A look at my log book after cataloging both “field seed” (what I saved from last year's harvest) and “packet seed” (seed from last year's purchased seeds) shows that I was more more diligent about saving seed this past year. That seems hardly possible—I'm a lazy gardener, almost as a matter of principal—but the log book doesn't lie: 4 different varieties each of tomatoes and peppers, three each of beans and winter squash, and two types of watermelon. Not good, but better, and with names like big red and med pink (tomatoes), watermelon I and watermelon II (watermelons), and green, soup and bean 3 (beans), I've still got the lazy covered.

Combined with last year's packet seed, all told I've got basil, beans, summer and winter squash, eggplant, watermelon, peppers, greens, a variety of herbs, and a ridiculous 15 varieties of heirloom tomatoes that I can begin under lights in late February. (My log book tells me that last year my first batch of seeds were started February 28; I'll try a batch of peppers a little bit earlier this year.)
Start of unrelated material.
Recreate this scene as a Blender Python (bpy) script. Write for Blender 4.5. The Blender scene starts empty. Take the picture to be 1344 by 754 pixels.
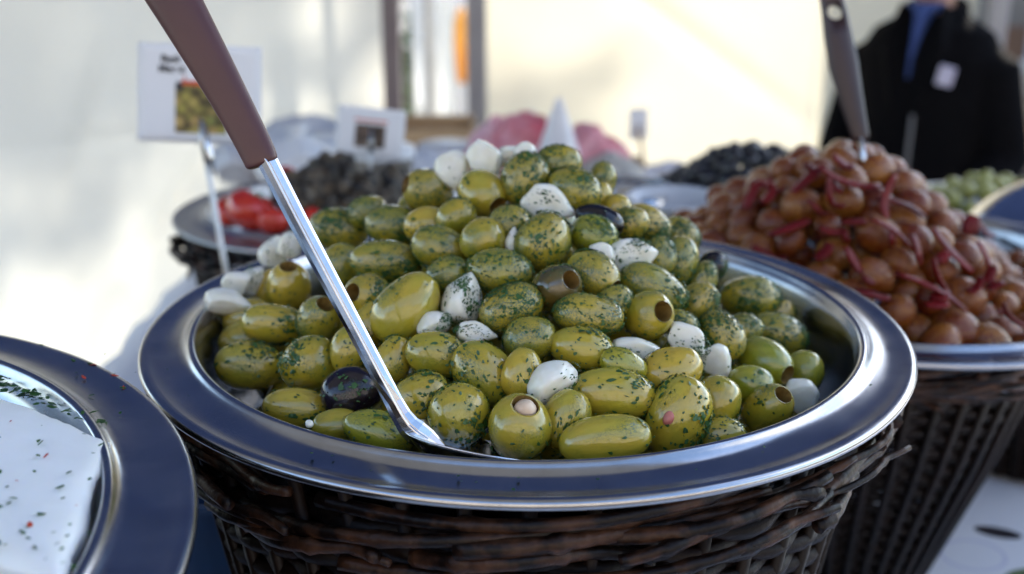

Subsequent nights I have spent perusing the seed catalogs, which began arriving to my door in mid-December. I normally begin by choosing a couple catalogs and circling anything that I might plausibly want. When I'm done looking through all these, I make a list of everything circled and then compare it with my own catalog of seed.

I'm pretty exuberant, so I try and make a seed budget (how much do I want to spend on seed this year?). This helps me pare down costs but also allows me to sample new seed by buying from the catalogs. This year, I'm focusing mainly on different varieties of greens, carrots, okra, cucumbers and sunflowers (4 varieties as a border for a natural labyrinth a friend grew into some uncut grass). In my early, teen-charged seed-spreading days, I spent close to $150; I'm now down to around $50, a number that does not include potatoes. (Ronniger's Potato catalog has yet to arrive, but in conjunction with some friends I will be getting boatloads of their purple and yellow and red fingerlings.)

This number is way higher than most backyard gardeners; I happen to have access to a number of outlets for my seed. I am fortunate in that, along with four friends, I rent a 12 acre place 13 miles away in Keene, KY. We have developed over several years three or so gardens where we grow potatoes, corn, winter squash, watermelons, and other things that do not require constant harvest. In addition, off Leestown Road I have developed a sizeable (for the lazy amateur gardener, anyway) plot of land at Bluegrass Community and Technical College's PeaceMeal Gardens. This produce feeds into my Free Store, which runs into the late spring and summer months when my teaching schedule relaxes considerably. (This garden will receive most of the okra and greens, two products in high demand last year.) And finally, I normally grow tomato plants from last year's seeds and give them away to any of my 5 classes of students who desire them.

Combined with my backyard garden, these side-interests make for a considerably larger seed footprint than most non-professionals. But the basics are still there: start checking out seed catalogs now. If they treat you like they treat me, even in the dead of winter—and perhaps because of the dead of winter—the catalogs will inspire the living shit out of you. They'll make you hungry, sure enough.